On October 22, 2013, the credit agreement was amended to, among other things, increase the amount of permitted investments in subsidiaries that are not parties to the credit and related agreements, from $1 million to $5 million.


In order to reduce interest rate risk on the term loan, the Company entered into an interest rate swap agreement with Fifth Third Bank, N.A. in July 2013 that was designed to effectively convert or hedge the variable interest rate on a portion of this borrowing to achieve a net fixed rate of 2.53% per annum, beginning July 1, 2014 with a notional amount of $14,250,000 that is adjusted to match the outstanding principal on the related debt.
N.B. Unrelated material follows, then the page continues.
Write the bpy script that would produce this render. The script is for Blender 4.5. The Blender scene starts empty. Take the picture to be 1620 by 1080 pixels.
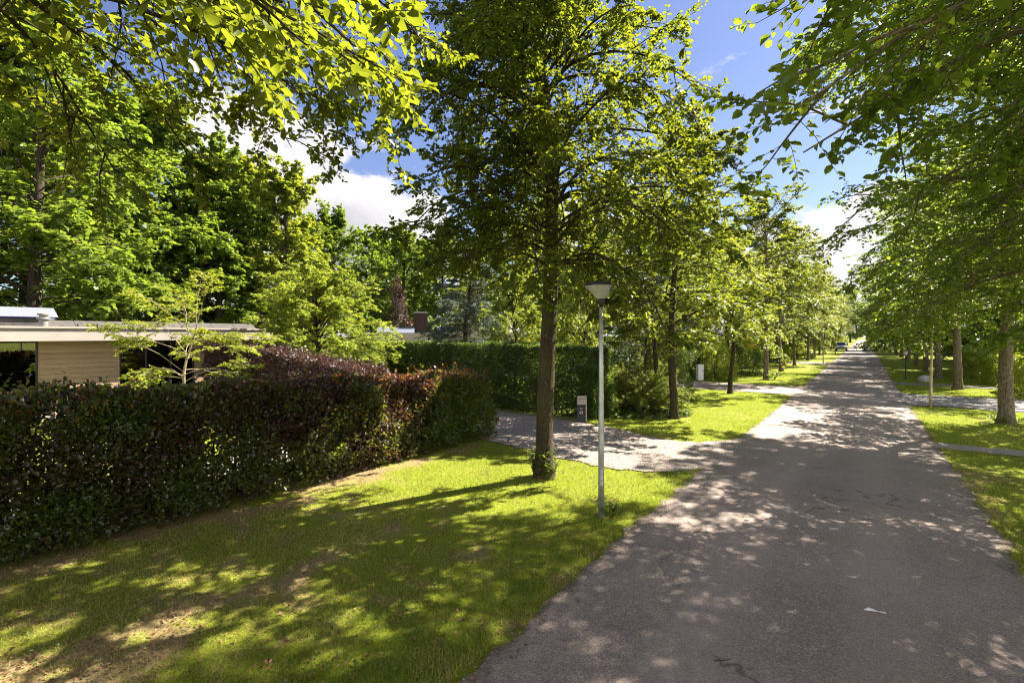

The notional amount of the interest rate swap is reduced by the scheduled amortization of the principal balance of the term loan of $187,500 per month through July 1, 2015 and $250,000 per month through June 1, 2018. The remaining notional balance of $3,250,000 will be eliminated at the maturity of the term loan on July 1, 2018.


Under the terms of the interest rate swap, the Company will receive variable interest rate payments and make fixed interest rate payments on an amount equal to the notional amount at that time. Changes in the fair value of the interest rate swap designated as the hedging instrument that effectively offset the variability of cash flows associated with the variable-rate, long-term debt obligation are reported in OCI, net of related income tax effects. At December 31, 2013, the interest rate swap had a negative fair value of $125,000, which is presented within other current liabilities within the Consolidated Balance Sheet. The entire change of $125,000, net of tax benefit of $40,000, since the inception of the hedge in July 2013 has been recorded within OCI for the year ended December 31, 2013. The Company does not currently expect any of those losses to be reclassified into earnings over the subsequent twelve-month period.


The remaining scheduled amortization for the term loan is as follows: 2014 $1,750,000; 2015 $2,625,000; 2016 $3,000,000; 2017 $3,000,000; 2018 $15,875,000. The term loan does not include a prepayment penalty. In connection with the credit agreement, the Company incurred approximately $68,000 of debt financing costs, which primarily consisted of legal fees. These costs are being amortized over the life of the credit agreement and are recorded as additional interest expense.


The amended and restated credit agreement with Fifth Third Bank is secured by substantially all of the operating assets of Superior Uniform Group, Inc. and is guaranteed by all domestic subsidiaries of Superior Uniform Group, Inc. The agreement contains restrictive provisions concerning a maximum funded senior indebtedness to EBITDA ratio as defined in the agreement (3.5:1), a maximum funded indebtedness to EBITDA ratio as defined in the agreement (4.0:1) and fixed charge coverage ratio (1.25:1). The Company is in full compliance with all terms, conditions and covenants of the credit agreement.